• Thu. Apr 18th, 2024

Comparisons To Hardie Are Often Tenuous

BySpike Lister

Sep 15, 2015
Garry Knight

Melissa Benn, writing in the Guardian, recently posed the question: “Labour should ask itself: what would Keir Hardie do?” Indeed, this is a hypothetical question that has always been asked by those in politics: “what would x do?” Without a doubt, these political platitudes are fruitless. They lack any real intellectual value whatsoever: it makes little difference what Keir Hardie would do, as Keir Hardie is not here to deal with it. All these questions do is create tenuous links with a naïve view of the past. Nonetheless, whilst it lacks real intellectual merit, the political and rhetorical value of such language is far more effective.

It has been a continuous source of ammunition in the recent Labour Leadership contest. Its parallels are perhaps best represented in the power struggles in the USSR in the 1920s, each claiming a link with the fallen Lenin in 1924. Writing this article on the eve of leadership results day, I am astonished by the claims of supporters of various candidates in Labour’s past and present elections to their clear link to the divine Hardie. This list includes Peter Mandelson, Alan Johnson and, most recently, Jeremy Corybn. Indeed, speaking in August in support of Yvette Cooper, Alan Johnson argued that Cooper had remarkable parallels to Hardie, who himself “believed in achieving power through the ballot box, eschewing class warfare”.

Of course, this is simply an interpretation of Hardie, who himself argued that socialism should ‘make war upon a system not a class’. Nonetheless, to argue that Keir Hardie promoted a party that eschewed class warfare is equally ridiculous, Hardie himself argued: “The modern socialist movement is but a continuation of the fight for freedom which the disinherited have been waging since long ere yet history carries any record of man’s doings.” By no means, however, is this simply a problem of the right of the party, the left equally profits on the superficiality of historical conjecture. Melissa Benn argued that: “were Hardie alive in the 21st century he would surely have opposed the Iraq war, visited the Occupy encampments, supported those activists fighting against the ‘social cleansing’ of London and denounced austerity”.

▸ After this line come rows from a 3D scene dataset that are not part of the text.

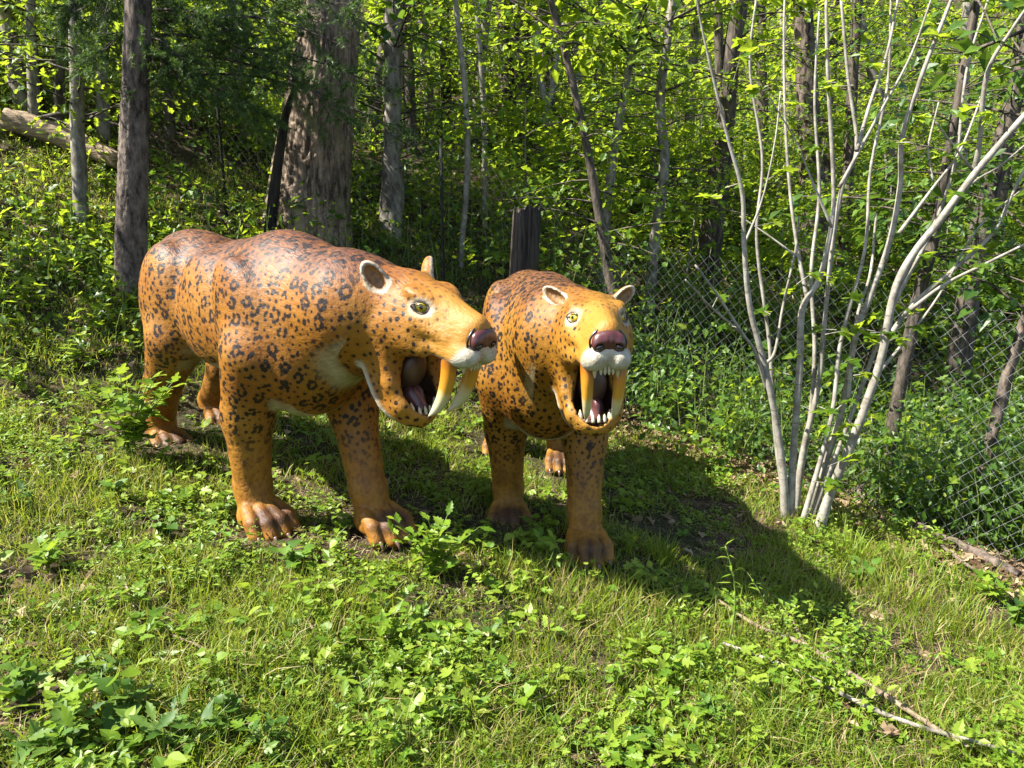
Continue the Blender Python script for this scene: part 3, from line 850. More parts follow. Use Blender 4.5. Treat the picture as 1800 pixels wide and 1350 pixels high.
    tf_.cone((-0.06, 0, 0.085), (0.12, 0, 0.045), 0.004, 0.004, 0.02, 'sub')
    tv2, tF2 = tf_.mesh()
    hobj('tongue', mesh_np('tongue', tv2, tF2, M['tongue']), (0.04, 0, -0.445), (0, R(18), 0))
    pv, pf = ellipsoid_mesh((0.055, 0.072, 0.10), 18, 12)
    hobj('throat', mesh_np('throat', pv, pf, M['palate']), (0.015, 0, -0.30), (0, R(15), 0))
    gv, gf = tube([(0.05, -0.10, -0.44), (0.12, -0.082, -0.475), (0.160, 0, -0.490), (0.12, 0.082, -0.475), (0.05, 0.10, -0.44)], [0.014] * 5, 8, 20)
    gv = np.array([jz(p) for p in gv]); hobj('gum', mesh_np('gum', gv, fixquads(gf), M['gum']))
    # claws
    kv, kf = tube([(0, 0, 0.012), (0.03, 0, 0.006), (0.055, 0, -0.016)], [0.015, 0.011, 0.002], 8, 8)
    kme = mesh_np('claw', kv, fixquads(kf), M['claw'])
    for (fx, fdz), fy, sc_ in ((cfg['FR'], -cfg.get('fw', 0.22), 1.0), (cfg['FL'], cfg.get('fw', 0.22), 1.0), (cfg['HR'], -cfg.get('hw', 0.22), .92), (cfg['HL'], cfg.get('hw', 0.22), .92)):
        for t in (-1.5, -0.5, 0.5, 1.5):
            o = obj('claw', kme, root)
            o.location = (fx + (0.255 - 0.018 * t * t) * sc_, fy + t * 0.066 * sc_, 0.038 + fdz)
            o.rotation_euler = (0, 0.35, t * 0.10); o.scale = (0.75, 0.75, 0.75)
    return root

def paw(f, fx, fy, dz, s):
    f.ell((fx + 0.06 * s, fy, 0.065 * s + dz), (0.14 * s, 0.115 * s, 0.07 * s), 0.03)
    for t in (-1.5, -0.5, 0.5, 1.5):
        b = 0.018 * t * t
        f.cone((fx + (0.09 - b) * s, fy + t * 0.050 * s, 0.115 * s + dz), (fx + (0.185 - b) * s, fy + t * 0.062 * s, 0.085 * s + dz), 0.034 * s, 0.039 * s, 0.012)
        f.cone((fx + (0.185 - b) * s, fy + t * 0.062 * s, 0.085 * s + dz), (fx + (0.225 - b) * s, fy + t * 0.066 * s, 0.038 * s + dz), 0.039 * s, 0.035 * s, 0.01)
        if t < 1: f.cone((fx + (0.10 - b) * s, fy + (t + 0.5) * 0.055 * s, 0.135 * s + dz), (fx + 0.26 * s, fy + (t + 0.5) * 0.066 * s, 0.05 * s + dz), 0.004, 0.008, 0.012, 'sub')

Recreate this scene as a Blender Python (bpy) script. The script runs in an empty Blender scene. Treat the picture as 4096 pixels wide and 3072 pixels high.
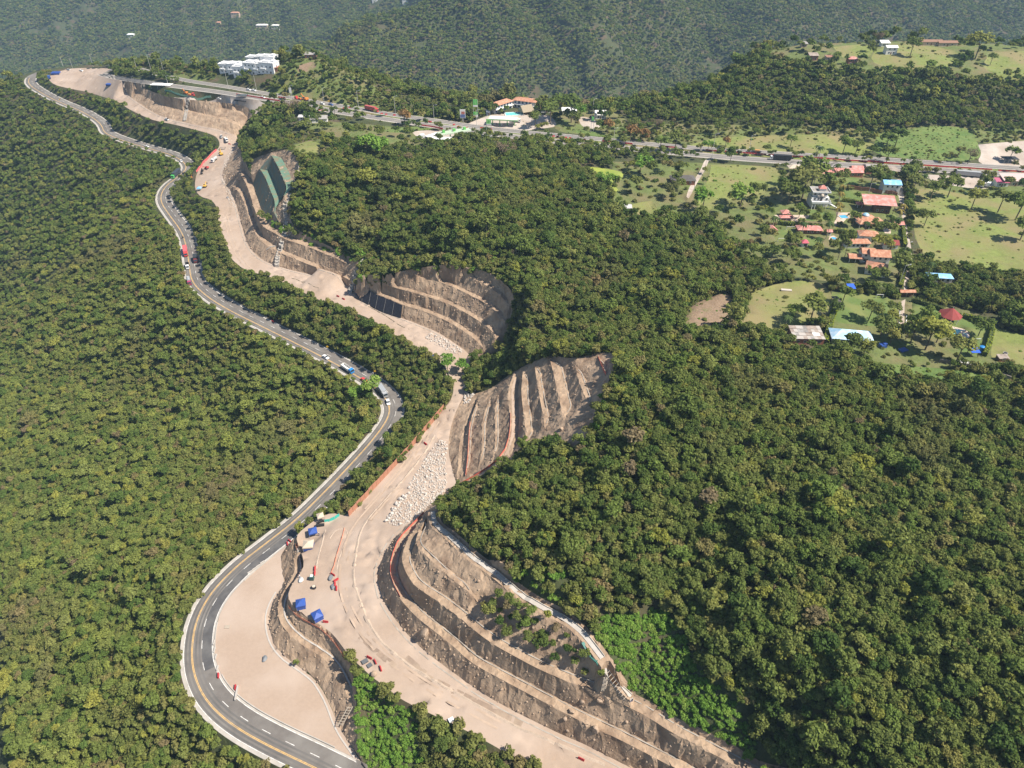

It is impossible for us to argue that this might not be the case. We really do not know whether Keir Hardie would have done these things. Benn draws some spectacular conclusions, and is equally guilty of creating comparisons of her preferred candidate to Hardie, commenting “when it comes to the politics of agitation, Jeremy Corbyn is Hardie’s clear heir.” Nonetheless, Benn highlights the dangers of drawing from the past. She correctly notes that Hardie despised the deal making and elitism of Parliament, and was a poor leader in the short time in which he headed the Labour Party. Indeed, it seems strange for the various Labour leaders to claim a link to the, whilst principled, ultimately, politically ineffective Keir Hardie.

I agree with Alan Knight, Emeritus Professor of History at Oxford, that: “instead of playing parlour games, advocates should discuss policies in terms of their contemporary – and future – merits”. Instead of lauding those claiming a link to those principled in the past, we should focus on those who reflect such remarkable qualities in the present.